-- START Supplied records --

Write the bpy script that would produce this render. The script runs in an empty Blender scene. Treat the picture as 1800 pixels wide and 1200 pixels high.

-- END Supplied records --
-- START Supplied records --

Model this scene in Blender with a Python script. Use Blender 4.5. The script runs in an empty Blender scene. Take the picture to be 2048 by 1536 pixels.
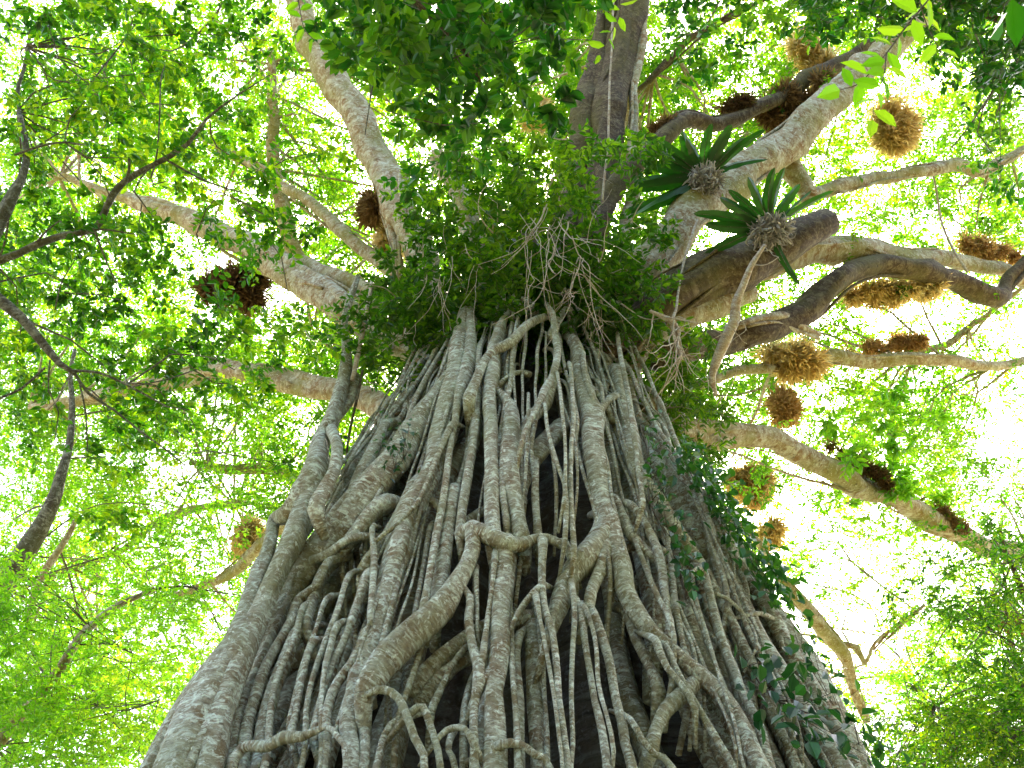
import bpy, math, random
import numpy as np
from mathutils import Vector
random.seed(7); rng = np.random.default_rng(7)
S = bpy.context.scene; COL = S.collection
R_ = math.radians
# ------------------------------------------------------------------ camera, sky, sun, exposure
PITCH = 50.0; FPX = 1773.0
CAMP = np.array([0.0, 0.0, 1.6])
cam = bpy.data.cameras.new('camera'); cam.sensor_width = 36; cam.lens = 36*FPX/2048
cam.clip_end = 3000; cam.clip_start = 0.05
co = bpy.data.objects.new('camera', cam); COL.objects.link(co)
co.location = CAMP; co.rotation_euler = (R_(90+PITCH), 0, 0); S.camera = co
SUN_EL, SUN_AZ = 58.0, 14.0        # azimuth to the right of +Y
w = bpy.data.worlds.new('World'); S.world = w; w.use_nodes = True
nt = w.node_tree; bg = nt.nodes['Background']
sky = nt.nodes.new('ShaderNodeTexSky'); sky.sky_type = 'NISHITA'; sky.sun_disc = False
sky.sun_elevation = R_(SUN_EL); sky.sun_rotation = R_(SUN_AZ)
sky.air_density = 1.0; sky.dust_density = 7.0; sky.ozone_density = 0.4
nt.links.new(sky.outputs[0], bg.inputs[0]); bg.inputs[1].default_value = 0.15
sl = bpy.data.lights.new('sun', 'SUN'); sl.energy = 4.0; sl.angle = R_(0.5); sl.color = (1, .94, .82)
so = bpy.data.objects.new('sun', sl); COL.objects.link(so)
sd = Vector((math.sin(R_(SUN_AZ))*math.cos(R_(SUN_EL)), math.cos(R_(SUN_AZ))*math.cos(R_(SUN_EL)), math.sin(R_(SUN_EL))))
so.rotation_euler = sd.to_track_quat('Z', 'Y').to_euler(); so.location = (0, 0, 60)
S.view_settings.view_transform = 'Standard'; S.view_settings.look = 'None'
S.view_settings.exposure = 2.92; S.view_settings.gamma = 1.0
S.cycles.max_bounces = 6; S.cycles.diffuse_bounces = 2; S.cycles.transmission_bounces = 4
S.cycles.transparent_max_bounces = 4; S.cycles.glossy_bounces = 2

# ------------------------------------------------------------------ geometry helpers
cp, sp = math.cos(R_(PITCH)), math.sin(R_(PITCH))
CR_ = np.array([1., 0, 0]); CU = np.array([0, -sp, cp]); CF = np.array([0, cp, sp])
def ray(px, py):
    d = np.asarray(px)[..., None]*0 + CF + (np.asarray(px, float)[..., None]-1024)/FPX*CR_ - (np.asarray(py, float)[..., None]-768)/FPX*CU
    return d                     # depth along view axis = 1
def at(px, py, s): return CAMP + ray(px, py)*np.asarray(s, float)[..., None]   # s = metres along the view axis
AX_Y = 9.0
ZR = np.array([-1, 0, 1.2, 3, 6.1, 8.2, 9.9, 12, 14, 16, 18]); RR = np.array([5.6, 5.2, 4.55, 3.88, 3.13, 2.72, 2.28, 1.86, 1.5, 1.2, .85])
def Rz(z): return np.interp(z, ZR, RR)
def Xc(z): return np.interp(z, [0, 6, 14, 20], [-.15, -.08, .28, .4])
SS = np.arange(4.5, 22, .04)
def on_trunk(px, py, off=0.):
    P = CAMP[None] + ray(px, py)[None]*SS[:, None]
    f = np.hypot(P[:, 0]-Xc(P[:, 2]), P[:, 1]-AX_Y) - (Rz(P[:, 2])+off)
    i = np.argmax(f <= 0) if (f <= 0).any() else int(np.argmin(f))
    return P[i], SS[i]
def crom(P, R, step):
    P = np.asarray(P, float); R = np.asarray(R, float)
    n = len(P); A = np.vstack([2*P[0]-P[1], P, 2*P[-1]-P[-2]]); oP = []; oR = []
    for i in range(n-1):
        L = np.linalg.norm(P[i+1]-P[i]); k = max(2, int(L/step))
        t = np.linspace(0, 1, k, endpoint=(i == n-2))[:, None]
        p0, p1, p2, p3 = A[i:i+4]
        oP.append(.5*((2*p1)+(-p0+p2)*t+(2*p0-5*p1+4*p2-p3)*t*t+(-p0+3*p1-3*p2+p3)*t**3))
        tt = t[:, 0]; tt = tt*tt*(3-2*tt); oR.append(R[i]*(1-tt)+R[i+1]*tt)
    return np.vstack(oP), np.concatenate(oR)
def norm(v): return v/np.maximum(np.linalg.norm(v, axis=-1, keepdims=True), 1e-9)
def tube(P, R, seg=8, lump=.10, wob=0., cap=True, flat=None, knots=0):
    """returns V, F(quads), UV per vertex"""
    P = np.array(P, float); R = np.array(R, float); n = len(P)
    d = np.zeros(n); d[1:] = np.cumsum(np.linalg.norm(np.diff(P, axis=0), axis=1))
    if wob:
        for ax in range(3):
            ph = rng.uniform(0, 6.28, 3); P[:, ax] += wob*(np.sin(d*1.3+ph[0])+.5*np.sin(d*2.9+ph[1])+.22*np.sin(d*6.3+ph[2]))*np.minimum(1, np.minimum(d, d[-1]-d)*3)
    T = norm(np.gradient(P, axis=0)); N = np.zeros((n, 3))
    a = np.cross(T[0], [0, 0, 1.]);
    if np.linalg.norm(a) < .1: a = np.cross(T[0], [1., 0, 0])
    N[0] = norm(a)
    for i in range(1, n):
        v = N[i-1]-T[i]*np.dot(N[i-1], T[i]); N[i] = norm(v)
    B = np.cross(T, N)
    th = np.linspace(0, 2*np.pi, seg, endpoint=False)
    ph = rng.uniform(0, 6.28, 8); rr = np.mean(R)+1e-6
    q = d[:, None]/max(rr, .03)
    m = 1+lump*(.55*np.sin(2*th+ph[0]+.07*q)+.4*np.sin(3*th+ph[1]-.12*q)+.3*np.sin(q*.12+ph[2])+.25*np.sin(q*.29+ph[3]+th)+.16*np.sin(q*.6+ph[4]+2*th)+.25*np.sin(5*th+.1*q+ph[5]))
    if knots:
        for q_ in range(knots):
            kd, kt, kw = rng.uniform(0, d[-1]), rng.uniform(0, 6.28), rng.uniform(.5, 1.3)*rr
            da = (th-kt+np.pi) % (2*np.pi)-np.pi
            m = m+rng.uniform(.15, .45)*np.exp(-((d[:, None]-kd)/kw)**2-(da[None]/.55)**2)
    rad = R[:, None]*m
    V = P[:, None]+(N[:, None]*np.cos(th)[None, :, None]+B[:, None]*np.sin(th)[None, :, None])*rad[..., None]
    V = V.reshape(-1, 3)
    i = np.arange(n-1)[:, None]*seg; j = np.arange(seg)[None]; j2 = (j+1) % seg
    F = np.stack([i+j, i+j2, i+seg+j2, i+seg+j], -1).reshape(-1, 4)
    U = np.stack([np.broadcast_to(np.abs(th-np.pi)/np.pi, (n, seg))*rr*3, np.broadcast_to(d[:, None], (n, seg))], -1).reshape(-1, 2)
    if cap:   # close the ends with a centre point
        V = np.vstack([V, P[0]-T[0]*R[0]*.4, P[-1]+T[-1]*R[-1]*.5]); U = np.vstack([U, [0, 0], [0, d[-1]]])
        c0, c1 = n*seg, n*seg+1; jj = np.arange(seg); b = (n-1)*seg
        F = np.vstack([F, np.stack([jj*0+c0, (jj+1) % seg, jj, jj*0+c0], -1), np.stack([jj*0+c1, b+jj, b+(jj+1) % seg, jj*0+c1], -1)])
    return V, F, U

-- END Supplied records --
-- START Supplied records --

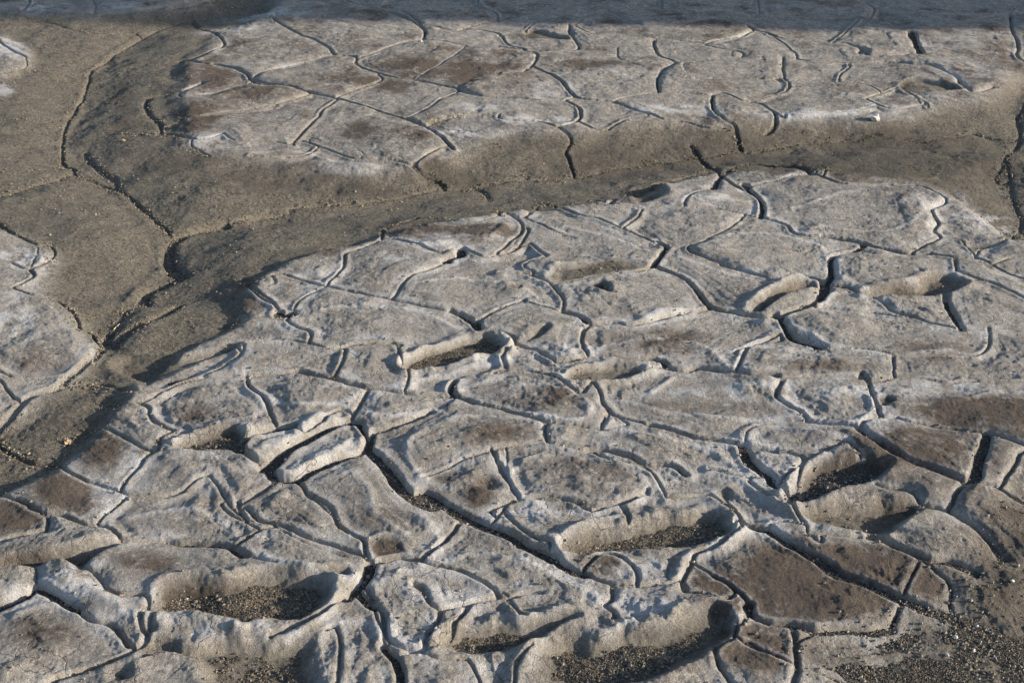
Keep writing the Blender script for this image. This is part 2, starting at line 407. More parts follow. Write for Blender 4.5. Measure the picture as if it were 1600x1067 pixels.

-- END Supplied records --

== Required work ==
Keep to the lines above from the line with "Model this scene" to the line with "S.cycles.transparent_max_bounces = 4;", and set down exactly those, inclusive, with nothing else and every picture left out.

== Exercise response ==
Model this scene in Blender with a Python script. Use Blender 4.5. The script runs in an empty Blender scene. Take the picture to be 2048 by 1536 pixels.
import bpy, math, random
import numpy as np
from mathutils import Vector
random.seed(7); rng = np.random.default_rng(7)
S = bpy.context.scene; COL = S.collection
R_ = math.radians
# ------------------------------------------------------------------ camera, sky, sun, exposure
PITCH = 50.0; FPX = 1773.0
CAMP = np.array([0.0, 0.0, 1.6])
cam = bpy.data.cameras.new('camera'); cam.sensor_width = 36; cam.lens = 36*FPX/2048
cam.clip_end = 3000; cam.clip_start = 0.05
co = bpy.data.objects.new('camera', cam); COL.objects.link(co)
co.location = CAMP; co.rotation_euler = (R_(90+PITCH), 0, 0); S.camera = co
SUN_EL, SUN_AZ = 58.0, 14.0        # azimuth to the right of +Y
w = bpy.data.worlds.new('World'); S.world = w; w.use_nodes = True
nt = w.node_tree; bg = nt.nodes['Background']
sky = nt.nodes.new('ShaderNodeTexSky'); sky.sky_type = 'NISHITA'; sky.sun_disc = False
sky.sun_elevation = R_(SUN_EL); sky.sun_rotation = R_(SUN_AZ)
sky.air_density = 1.0; sky.dust_density = 7.0; sky.ozone_density = 0.4
nt.links.new(sky.outputs[0], bg.inputs[0]); bg.inputs[1].default_value = 0.15
sl = bpy.data.lights.new('sun', 'SUN'); sl.energy = 4.0; sl.angle = R_(0.5); sl.color = (1, .94, .82)
so = bpy.data.objects.new('sun', sl); COL.objects.link(so)
sd = Vector((math.sin(R_(SUN_AZ))*math.cos(R_(SUN_EL)), math.cos(R_(SUN_AZ))*math.cos(R_(SUN_EL)), math.sin(R_(SUN_EL))))
so.rotation_euler = sd.to_track_quat('Z', 'Y').to_euler(); so.location = (0, 0, 60)
S.view_settings.view_transform = 'Standard'; S.view_settings.look = 'None'
S.view_settings.exposure = 2.92; S.view_settings.gamma = 1.0
S.cycles.max_bounces = 6; S.cycles.diffuse_bounces = 2; S.cycles.transmission_bounces = 4
S.cycles.transparent_max_bounces = 4; S.cycles.glossy_bounces = 2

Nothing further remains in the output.